## BEGIN

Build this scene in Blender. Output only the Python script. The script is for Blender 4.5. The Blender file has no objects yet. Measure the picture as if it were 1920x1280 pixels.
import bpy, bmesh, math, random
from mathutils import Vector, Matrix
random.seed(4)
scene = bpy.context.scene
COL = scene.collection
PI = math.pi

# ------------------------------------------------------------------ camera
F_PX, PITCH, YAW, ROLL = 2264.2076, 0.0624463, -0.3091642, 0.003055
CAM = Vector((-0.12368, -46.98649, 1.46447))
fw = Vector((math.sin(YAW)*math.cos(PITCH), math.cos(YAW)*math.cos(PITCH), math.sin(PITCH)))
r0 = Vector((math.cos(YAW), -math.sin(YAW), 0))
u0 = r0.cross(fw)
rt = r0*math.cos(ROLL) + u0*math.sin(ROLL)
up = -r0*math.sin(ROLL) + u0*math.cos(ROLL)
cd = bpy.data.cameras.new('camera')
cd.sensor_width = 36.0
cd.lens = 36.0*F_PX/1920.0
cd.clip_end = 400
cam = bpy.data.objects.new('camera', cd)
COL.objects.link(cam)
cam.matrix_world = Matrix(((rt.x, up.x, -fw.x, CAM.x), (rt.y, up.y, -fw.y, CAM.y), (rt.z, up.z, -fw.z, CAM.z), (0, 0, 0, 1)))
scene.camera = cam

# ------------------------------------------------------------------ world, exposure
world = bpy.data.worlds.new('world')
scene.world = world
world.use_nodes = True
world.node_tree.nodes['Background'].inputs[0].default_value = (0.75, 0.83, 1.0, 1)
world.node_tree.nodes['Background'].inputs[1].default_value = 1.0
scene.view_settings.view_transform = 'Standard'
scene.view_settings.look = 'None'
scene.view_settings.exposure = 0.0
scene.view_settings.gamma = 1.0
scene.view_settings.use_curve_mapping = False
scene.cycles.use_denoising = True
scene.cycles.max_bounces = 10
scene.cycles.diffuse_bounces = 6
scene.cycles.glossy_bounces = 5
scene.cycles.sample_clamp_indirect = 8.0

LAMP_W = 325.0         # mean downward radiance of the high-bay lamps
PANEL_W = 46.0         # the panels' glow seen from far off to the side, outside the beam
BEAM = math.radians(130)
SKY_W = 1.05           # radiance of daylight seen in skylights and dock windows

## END

» EXERCISE OBJECTIVE: Return all of the data precisely as it appears.

» WRITTEN REPLY:
Build this scene in Blender. Output only the Python script. The script is for Blender 4.5. The Blender file has no objects yet. Measure the picture as if it were 1920x1280 pixels.
import bpy, bmesh, math, random
from mathutils import Vector, Matrix
random.seed(4)
scene = bpy.context.scene
COL = scene.collection
PI = math.pi

# ------------------------------------------------------------------ camera
F_PX, PITCH, YAW, ROLL = 2264.2076, 0.0624463, -0.3091642, 0.003055
CAM = Vector((-0.12368, -46.98649, 1.46447))
fw = Vector((math.sin(YAW)*math.cos(PITCH), math.cos(YAW)*math.cos(PITCH), math.sin(PITCH)))
r0 = Vector((math.cos(YAW), -math.sin(YAW), 0))
u0 = r0.cross(fw)
rt = r0*math.cos(ROLL) + u0*math.sin(ROLL)
up = -r0*math.sin(ROLL) + u0*math.cos(ROLL)
cd = bpy.data.cameras.new('camera')
cd.sensor_width = 36.0
cd.lens = 36.0*F_PX/1920.0
cd.clip_end = 400
cam = bpy.data.objects.new('camera', cd)
COL.objects.link(cam)
cam.matrix_world = Matrix(((rt.x, up.x, -fw.x, CAM.x), (rt.y, up.y, -fw.y, CAM.y), (rt.z, up.z, -fw.z, CAM.z), (0, 0, 0, 1)))
scene.camera = cam

# ------------------------------------------------------------------ world, exposure
world = bpy.data.worlds.new('world')
scene.world = world
world.use_nodes = True
world.node_tree.nodes['Background'].inputs[0].default_value = (0.75, 0.83, 1.0, 1)
world.node_tree.nodes['Background'].inputs[1].default_value = 1.0
scene.view_settings.view_transform = 'Standard'
scene.view_settings.look = 'None'
scene.view_settings.exposure = 0.0
scene.view_settings.gamma = 1.0
scene.view_settings.use_curve_mapping = False
scene.cycles.use_denoising = True
scene.cycles.max_bounces = 10
scene.cycles.diffuse_bounces = 6
scene.cycles.glossy_bounces = 5
scene.cycles.sample_clamp_indirect = 8.0

LAMP_W = 325.0         # mean downward radiance of the high-bay lamps
PANEL_W = 46.0         # the panels' glow seen from far off to the side, outside the beam
BEAM = math.radians(130)
SKY_W = 1.05           # radiance of daylight seen in skylights and dock windows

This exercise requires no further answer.